Selon un pronostic d’IHS Markit, les immenses réserves de gaz aux États-Unis continueront de faire pression sur les prix et le cours devrait atteindre en moyenne 1,92 dollar par million de BTU en 2020. L’Agence internationale de l’énergie pense que les producteurs de schiste traversent une période extrêmement difficile. Selon l’AIE, la vague de faillites se poursuivra dans le secteur car dans quelques mois le marché mondial du pétrole sera confronté à un excès de l’offre comparable à 2014-2015.
A l’époque, le développement des technologies et les prix élevés du baril avaient entraîné une explosion des investissements dans la production pétrolière de schiste.
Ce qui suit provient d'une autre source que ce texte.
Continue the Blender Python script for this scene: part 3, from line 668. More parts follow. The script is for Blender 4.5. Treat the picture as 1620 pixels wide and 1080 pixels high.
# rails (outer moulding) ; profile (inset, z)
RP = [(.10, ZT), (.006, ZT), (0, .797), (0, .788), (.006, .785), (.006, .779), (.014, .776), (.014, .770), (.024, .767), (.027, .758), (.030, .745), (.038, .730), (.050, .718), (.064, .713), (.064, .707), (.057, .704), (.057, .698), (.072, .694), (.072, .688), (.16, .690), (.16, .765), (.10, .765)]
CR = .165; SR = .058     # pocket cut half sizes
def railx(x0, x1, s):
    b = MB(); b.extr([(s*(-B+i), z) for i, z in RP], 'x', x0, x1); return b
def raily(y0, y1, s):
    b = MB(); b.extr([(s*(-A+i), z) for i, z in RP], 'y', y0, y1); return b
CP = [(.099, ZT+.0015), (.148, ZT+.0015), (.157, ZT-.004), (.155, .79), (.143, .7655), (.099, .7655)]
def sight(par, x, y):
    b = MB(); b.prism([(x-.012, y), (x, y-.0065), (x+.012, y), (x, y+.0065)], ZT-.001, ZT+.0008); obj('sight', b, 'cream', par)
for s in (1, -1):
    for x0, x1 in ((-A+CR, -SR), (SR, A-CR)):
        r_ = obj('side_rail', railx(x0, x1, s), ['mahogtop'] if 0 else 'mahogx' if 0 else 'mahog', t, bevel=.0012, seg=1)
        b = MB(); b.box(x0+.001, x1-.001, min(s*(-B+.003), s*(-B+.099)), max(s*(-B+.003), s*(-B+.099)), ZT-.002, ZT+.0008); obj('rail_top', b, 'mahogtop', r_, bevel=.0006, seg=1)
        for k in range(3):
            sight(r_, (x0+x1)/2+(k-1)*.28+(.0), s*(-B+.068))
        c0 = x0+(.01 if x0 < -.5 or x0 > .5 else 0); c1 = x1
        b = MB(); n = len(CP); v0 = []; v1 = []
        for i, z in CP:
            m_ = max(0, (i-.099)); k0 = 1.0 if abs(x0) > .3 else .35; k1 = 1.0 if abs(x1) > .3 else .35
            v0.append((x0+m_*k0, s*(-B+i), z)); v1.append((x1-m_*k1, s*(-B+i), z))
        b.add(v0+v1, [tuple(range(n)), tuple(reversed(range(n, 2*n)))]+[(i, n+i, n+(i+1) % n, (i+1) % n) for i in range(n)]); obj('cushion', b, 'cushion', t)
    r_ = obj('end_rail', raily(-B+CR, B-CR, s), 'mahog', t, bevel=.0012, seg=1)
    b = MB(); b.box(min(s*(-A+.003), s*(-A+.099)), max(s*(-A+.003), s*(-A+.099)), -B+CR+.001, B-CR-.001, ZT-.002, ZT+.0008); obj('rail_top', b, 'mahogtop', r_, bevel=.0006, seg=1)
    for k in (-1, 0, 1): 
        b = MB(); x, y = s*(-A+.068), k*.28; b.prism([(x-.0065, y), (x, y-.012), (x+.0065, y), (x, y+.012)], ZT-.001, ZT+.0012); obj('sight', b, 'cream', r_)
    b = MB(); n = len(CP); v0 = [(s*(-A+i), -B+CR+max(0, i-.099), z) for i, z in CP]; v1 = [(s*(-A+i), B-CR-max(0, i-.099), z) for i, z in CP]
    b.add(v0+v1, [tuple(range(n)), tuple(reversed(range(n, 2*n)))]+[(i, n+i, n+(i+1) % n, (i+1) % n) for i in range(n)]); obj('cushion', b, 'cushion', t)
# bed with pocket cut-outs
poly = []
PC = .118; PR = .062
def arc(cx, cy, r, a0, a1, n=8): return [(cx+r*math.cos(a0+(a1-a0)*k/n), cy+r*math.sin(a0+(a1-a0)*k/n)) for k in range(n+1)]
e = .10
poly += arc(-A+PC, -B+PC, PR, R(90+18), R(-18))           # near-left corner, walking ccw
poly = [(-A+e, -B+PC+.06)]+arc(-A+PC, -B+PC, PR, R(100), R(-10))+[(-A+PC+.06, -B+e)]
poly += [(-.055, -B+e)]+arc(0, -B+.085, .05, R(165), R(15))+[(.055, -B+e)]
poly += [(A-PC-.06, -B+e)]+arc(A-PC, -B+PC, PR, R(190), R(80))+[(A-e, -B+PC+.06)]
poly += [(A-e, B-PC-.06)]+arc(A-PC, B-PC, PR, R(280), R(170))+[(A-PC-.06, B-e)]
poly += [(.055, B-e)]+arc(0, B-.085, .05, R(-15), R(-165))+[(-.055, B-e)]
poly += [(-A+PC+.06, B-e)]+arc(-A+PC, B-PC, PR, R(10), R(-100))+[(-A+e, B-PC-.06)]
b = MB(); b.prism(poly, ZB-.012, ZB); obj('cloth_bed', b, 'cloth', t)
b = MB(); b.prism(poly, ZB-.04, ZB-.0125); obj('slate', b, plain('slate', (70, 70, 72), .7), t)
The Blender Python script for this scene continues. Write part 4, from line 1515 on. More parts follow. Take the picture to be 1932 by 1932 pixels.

Mais en 2015, le baril avait brutalement chuté et plus de cent compagnies, affichant une dette totale de 70 milliards de dollars, avaient fait faillite.
La situation se reproduit: les producteurs de schiste accumulent des dettes, sans que de nouveaux investissements ne soient prévus. L’an dernier, les banques et les fonds d’investissement ont investi deux fois moins d’argent dans ce secteur qu’en 2017. Les analystes de la grande banque d’investissement américaine Goldman Sachs pensent que d’ici 2025 le schiste perdra son sens économique.
Autre tendance: les compagnies réduisent non seulement la production, mais également les investissements de capitaux. Ainsi, Diamondback Energy Inc., Callon Petroleum Co. et Cimarex Energy Co., qui travaillent activement sur le gisement de schiste du Bassin permien, ont averti les investisseurs qu’elles n’avaient pas l’intention d’augmenter les placements de capitaux l’an prochain. Chesapeake Energy et EQT Corp ont annoncé la réduction de la production dans l’espoir que les prix augmentent à terme.
«Je ne pense pas que les pays de l’Opep doivent continuer de s’inquiéter concernant une éventuelle augmentation de la production de pétrole de schiste à long terme», a déclaré aux investisseurs Scott Sheffield, directeur général de la plus grande compagnie de schiste, Pioneer Natural Resources Co.